What You Need To Know Before You Watch Netflix's 'Marriage Story'

What You Need To Know Before You Watch Netflix’s ‘Marriage Story’

Wilson Webb/Netflix

From the profound to the mundane, Netflix’s Marriage Story tackles the secret, painful world of divorce like no storytelling medium I have ever seen. The writing, directing, and acting were astounding. Nominated for more awards than I can realistically list here (six Golden Globe noms alone, including best actor, best actress, and best screenplay), there’s been enough buzz about Marriage Story that people now know the movie isn’t actually about a marriage. It’s about the ending of one.
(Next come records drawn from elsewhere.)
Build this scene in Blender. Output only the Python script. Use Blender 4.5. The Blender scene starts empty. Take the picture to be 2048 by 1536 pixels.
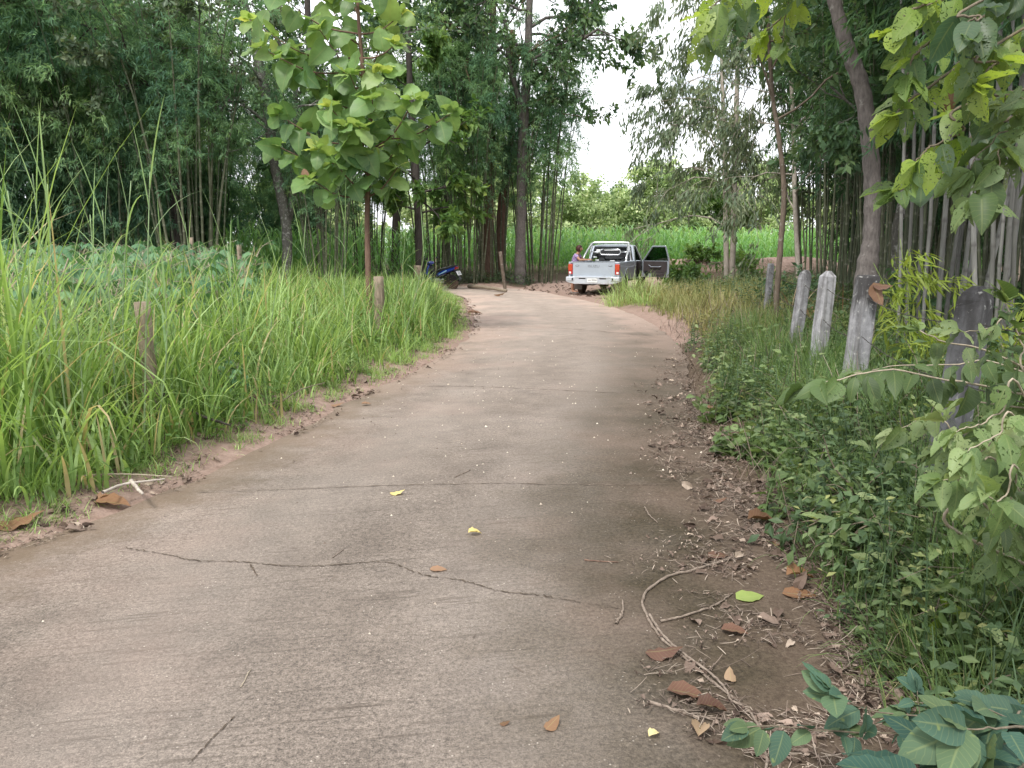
import bpy, bmesh, math, random
import numpy as np
from mathutils import Vector, Matrix

rng = np.random.default_rng(11)
random.seed(11)
R = math.radians
scene = bpy.context.scene
COL = scene.collection

# ------------------------------------------------------------------ camera
CAM_H = 1.6
PITCH = R(10.0)
FPX = 1577.0            # focal length in photo pixels (photo is 2048 px wide)
cam_d = bpy.data.cameras.new("camera")
cam_d.lens = 36.0 * FPX / 2048.0
cam_d.sensor_width = 36.0
cam_d.clip_start = 0.05
cam_d.clip_end = 2000
cam = bpy.data.objects.new("camera", cam_d)
COL.objects.link(cam)
cam.location = (0, 0, CAM_H)
cam.rotation_euler = (math.pi / 2 - PITCH, 0, 0)
scene.camera = cam

def ray(px, py):
    a = (px - 1024) / FPX
    b = -(py - 768) / FPX
    return np.array([a, math.cos(PITCH) + b * math.sin(PITCH), -math.sin(PITCH) + b * math.cos(PITCH)])

def G(px, py, z=0.0):
    """surveyed point on the ground (height z) for a spot measured in the photo"""
    d = ray(px, py)
    t = (z - CAM_H) / d[2]
    return np.array([d[0] * t, d[1] * t, z])

def P(px, py, Y):
    """surveyed point at ground distance Y"""
    d = ray(px, py)
    t = Y / d[1]
    return np.array([d[0] * t, Y, CAM_H + d[2] * t])

# ------------------------------------------------------------------ object bookkeeping
def tag(o, label=None, cat=None, group=None, kind=None):
    if label: o["label"] = label
    if cat: o["category"] = cat
    if group: o["group"] = group
    if kind: o["kind"] = kind
    return o

def thing(name, label, cat, loc=(0, 0, 0), rz=0.0, group=None):
    o = bpy.data.objects.new(name, None)
    o.empty_display_size = 0.2
    o.location = tuple(float(c) for c in loc)
    o.rotation_euler = (0, 0, rz)
    COL.objects.link(o)
    return tag(o, label, cat, group)

def copy_tree(o, parent=None):
    c = o.copy()
    COL.objects.link(c)
    c.parent = parent
    for ch in list(o.children):
        copy_tree(ch, c)
    return c

# ------------------------------------------------------------------ numpy geometry
class Geo:
    """collects vertices / tris / quads and a per-vertex (random, along, across) attribute"""
    def __init__(s):
        s.V, s.C, s.F, s.n = [], [], [], 0
    def add(s, V, F, rnd=0.5, t=0.0, u=0.0, mi=0):
        V = np.asarray(V, np.float32).reshape(-1, 3)
        F = np.asarray(F, np.int32)
        c = np.empty((len(V), 3), np.float32)
        c[:, 0] = rnd; c[:, 1] = t; c[:, 2] = u
        s.V.append(V); s.C.append(c); s.F.append((F + s.n, mi)); s.n += len(V)
    def build(s, name, mats, parent=None, smooth=True, loc=None):
        if not isinstance(mats, (list, tuple)): mats = [mats]
        me = bpy.data.meshes.new(name)
        V = np.concatenate(s.V); C = np.concatenate(s.C)
        li = np.concatenate([f.ravel() for f, _ in s.F])
        tot = np.concatenate([np.full(len(f), f.shape[1], np.int32) for f, _ in s.F])
        mi = np.concatenate([np.full(len(f), m, np.int32) for f, m in s.F])
        st = np.zeros(len(tot), np.int32); st[1:] = np.cumsum(tot)[:-1]
        me.vertices.add(len(V)); me.vertices.foreach_set("co", V.ravel())
        me.loops.add(len(li)); me.loops.foreach_set("vertex_index", li)
        me.polygons.add(len(tot)); me.polygons.foreach_set("loop_start", st)
        me.polygons.foreach_set("loop_total", tot)
        me.polygons.foreach_set("material_index", mi)
        me.polygons.foreach_set("use_smooth", np.full(len(tot), smooth))
        at = me.attributes.new("col", 'FLOAT_VECTOR', 'POINT')
        at.data.foreach_set("vector", C.ravel())
        for m in mats: me.materials.append(m)
        me.update(calc_edges=True)
        o = bpy.data.objects.new(name, me)
        COL.objects.link(o)
        if parent is not None: o.parent = parent
        if loc is not None: o.location = tuple(float(c) for c in loc)
        return o

def nrm(a):
    return a / np.maximum(np.linalg.norm(a, axis=-1, keepdims=True), 1e-9)

def frames(d, up):
    """rotation matrices whose y axis is d and whose z axis is close to up"""
    y = nrm(d)
    x = nrm(np.cross(y, up))
    z = np.cross(x, y)
    return np.stack([x, y, z], axis=-1)

def scatter(g, tpl, Pn, Rm, S, rnd, mi=0):
    tv, tf, tt, tu = tpl
    n, k = len(Pn), len(tv)
    if n == 0: return
    S = np.asarray(S, float)
    if S.ndim == 0: S = np.full(n, float(S))
    if S.ndim == 1: S = np.repeat(S[:, None], 3, 1)
    L = tv[None, :, :] * S[:, None, :]
    V = np.einsum('nij,nkj->nki', Rm, L) + np.asarray(Pn)[:, None, :]
    for F in tf:
        pass
    base = (np.arange(n) * k)[:, None, None]
    g_off = g.n
    V2 = V.reshape(-1, 3)
    c = np.empty((n * k, 3), np.float32)
    c[:, 0] = np.repeat(np.broadcast_to(rnd, (n,)), k)
    c[:, 1] = np.tile(tt, n); c[:, 2] = np.tile(tu, n)
    g.V.append(V2.astype(np.float32)); g.C.append(c)
    for F in tf:
        g.F.append(((F[None] + base).reshape(-1, F.shape[1]).astype(np.int32) + g_off, mi))
    g.n += n * k

def leaf_tpl(rows, w, fold=0.25, droop=0.15, shape=None, wav=0.0):
    """unit-length leaf along +Y, w = half width, w/ midrib fold and droop; two columns of quads"""
    ts = np.linspace(0, 1, rows)
    if shape is None:
        shape = lambda t: math.sin(math.pi * min(1, t ** 0.75)) ** 0.8
    v, tt, tu = [], [], []
    for i, t in enumerate(ts):
        hw = max(0.004, w * shape(t))
        z = -droop * t * t
        e = fold * hw + wav * math.sin(i * 2.6)
        v += [(-hw, t - 0.12 * hw, z + e), (0, t, z), (hw, t - 0.12 * hw, z + fold * hw - wav * math.sin(i * 2.6 + 1))]
        tt += [t] * 3; tu += [-1, 0, 1]
    f = []
    for i in range(rows - 1):
        a = i * 3
        f += [(a, a + 1, a + 4, a + 3), (a + 1, a + 2, a + 5, a + 4)]
    return np.array(v, float), [np.array(f)], np.array(tt), np.array(tu)

def diamond_tpl(w, fold=0.2):
    v = np.array([(0, 0, 0), (w, .42, fold * w), (0, 1, -.06), (-w, .42, fold * w)], float)
    return v, [np.array([(0, 1, 2), (0, 2, 3)])], np.array([0, .4, 1, .4]), np.array([0, 1, 0, -1.])

BROAD = leaf_tpl(6, .40, .22, .22, lambda t: math.sin(math.pi * min(1, t ** 0.7)) ** 0.62, .02)
OVAL = leaf_tpl(5, .24, .28, .2)
LANCE = leaf_tpl(5, .10, .3, .25)
OVAL_S = leaf_tpl(3, .26, .3, .15)
SMALL = diamond_tpl(.27)
SLIM = diamond_tpl(.10)
BLADE = diamond_tpl(.075, .1)

def blades(g, Pn, az, L, W, lean, bend, nseg, rnd, mi=0, tip=.04, power=1.4):
    """arching strips: grass blades, corn leaves"""
    n = len(Pn)
    Pn = np.asarray(Pn, float)
    L = np.broadcast_to(L, (n,)); W = np.broadcast_to(W, (n,))
    lean = np.broadcast_to(lean, (n,)); bend = np.broadcast_to(bend, (n,))
    h = np.stack([np.cos(az), np.sin(az), np.zeros(n)], -1)
    s = np.stack([-np.sin(az), np.cos(az), np.zeros(n)], -1)
    cur = Pn.copy()
    V = np.empty((n, nseg + 1, 2, 3)); T = np.linspace(0, 1, nseg + 1)
    for i, t in enumerate(T):
        if i:
            a = lean + bend * ((i - .5) / nseg) ** power
            step = (h * np.sin(a)[:, None] + np.array([0, 0, 1.]) * np.cos(a)[:, None]) * (L / nseg)[:, None]
            cur = cur + step
        prof = (1 - t) ** .6 * min(1, .55 + 2.0 * t) + tip * t
        hw = (W * .5 * prof)[:, None]
        V[:, i, 0] = cur - s * hw; V[:, i, 1] = cur + s * hw
    k = 2 * (nseg + 1)
    f = np.array([(2 * i, 2 * i + 1, 2 * i + 3, 2 * i + 2) for i in range(nseg)])
    F = (f[None] + (np.arange(n) * k)[:, None, None]).reshape(-1, 4)
    g.add(V.reshape(-1, 3), F, np.repeat(np.broadcast_to(rnd, (n,)), k), np.tile(np.repeat(T, 2), n), np.tile([-1., 1.], n * (nseg + 1)), mi)

def tube(g, pts, rad, sides=8, rnd=.5, mi=0, ts=None, cap=True):
    pts = np.asarray(pts, float); n = len(pts)
    rad = np.broadcast_to(rad, (n,))
    tan = np.gradient(pts, axis=0); tan = nrm(tan)
    ref = np.array([0, 0, 1.]) if abs(tan[0][2]) < .9 else np.array([1., 0, 0])
    x = nrm(np.cross(tan[0], ref)); V = []
    ang = np.linspace(0, 2 * math.pi, sides, endpoint=False)
    for i in range(n):
        x = nrm(x - tan[i] * np.dot(x, tan[i])); y = np.cross(tan[i], x)
        V.append(pts[i] + rad[i] * (np.cos(ang)[:, None] * x + np.sin(ang)[:, None] * y))
    V = np.concatenate(V)
    i = np.arange(n - 1)[:, None] * sides; j = np.arange(sides)[None]; j2 = (j + 1) % sides
    F = np.stack([i + j, i + j2, i + sides + j2, i + sides + j], -1).reshape(-1, 4)
    if ts is None: ts = np.linspace(0, 1, n)
    t = np.repeat(ts, sides)
    if cap:
        V = np.concatenate([V, pts[-1:]]); t = np.append(t, ts[-1])
        b = (n - 1) * sides
        FT = np.array([(b + q, b + (q + 1) % sides, n * sides) for q in range(sides)])
        g.add(V, F, rnd, t, 0, mi)
        g.F.append((FT.astype(np.int32) + (g.n - len(V)), mi))
    else:
        g.add(V, F, rnd, t, 0, mi)

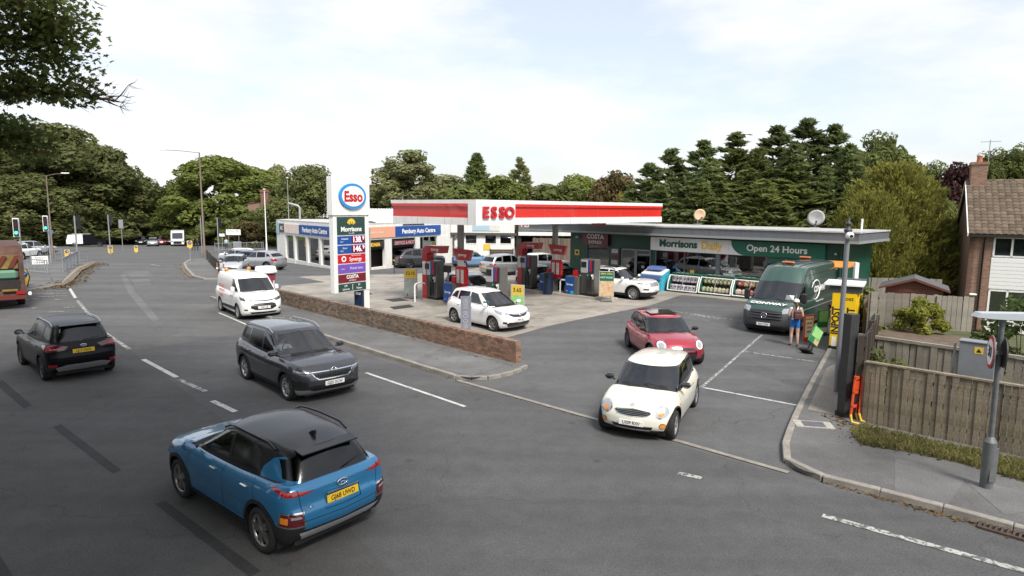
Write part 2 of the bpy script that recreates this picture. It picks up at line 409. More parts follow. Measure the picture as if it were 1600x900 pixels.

As someone who went through a divorce this year, I had to pick my jaw up off the floor multiple times throughout the film because of its relatability. I say this as someone whose marriage and divorce were nothing like Nicole and Charlie’s upper-class-white-people massively expensive, litigious, acrimonious shit-show. But that’s the brilliance of this movie: you don’t have to be like these characters to find Marriage Story’s depiction of divorce relatable and validating.

Script writer Noah Baumbach unearths and shines a bright spotlight on the most intimate, painful aspects of unraveling a marriage where a child is involved. He shows the resentment, contempt, and rage (climaxing in a verbal fight scene that is both brilliantly acted and physically painful to watch), but he also portrays a humanity and tenderness that is almost never present in depictions of divorce, but definitely exists in real life.


In one scene, Nicole’s house has a power outage late in the evening, and Charlie drives over to have a look at the breaker. Their interaction as he comes to her aid is civil, almost tender. In another scene, Nicole comforts Charlie after he says the worst thing one person could say to another and then collapses, overcome with guilt. At one point, they’re attending a meeting with their attorneys negotiating the terms of the divorce, and after lobbing a series of biting accusations at one another, the attorney’s assistant points out that they should think about getting some lunch. All cheerfully agree and the menu is passed around the conference table.

My divorce was not contentious like Nicole and Charlie’s, but this surreal shift in energy felt familiar to me. I marveled many times at my and my former husband’s ability to be friendly and kind to one another when we each had so many reasons to be hurt and angry, when perhaps just moments before we’d had a terrible argument. Because even though we’re hurt and angry, we are not terrible people after all.

In some analyses of the movie, critics and viewers attempt to assign blame — is Nicole more at fault? Or is Charlie at fault? Some critics clearly wanted to pin the blame on one character or the other, but for me the genius of Marriage Story lies in the difficulty of identifying a villain. Both characters are deeply flawed individuals doing the best they know how. In other words, they are all of us.

Before you run to watch this movie (clearly I loved it), let’s talk about the hard stuff. For many people, Marriage Story is triggering.

If you are someone who has experienced a contentious divorce first-hand or been the child in that situation, Marriage Story could be incredibly painful to watch, especially the fight scene, which includes intense verbal attacks. One friend of mine said it brought back memories of overhearing their own parents screaming at each other in the next room and the helplessness they felt in those moments.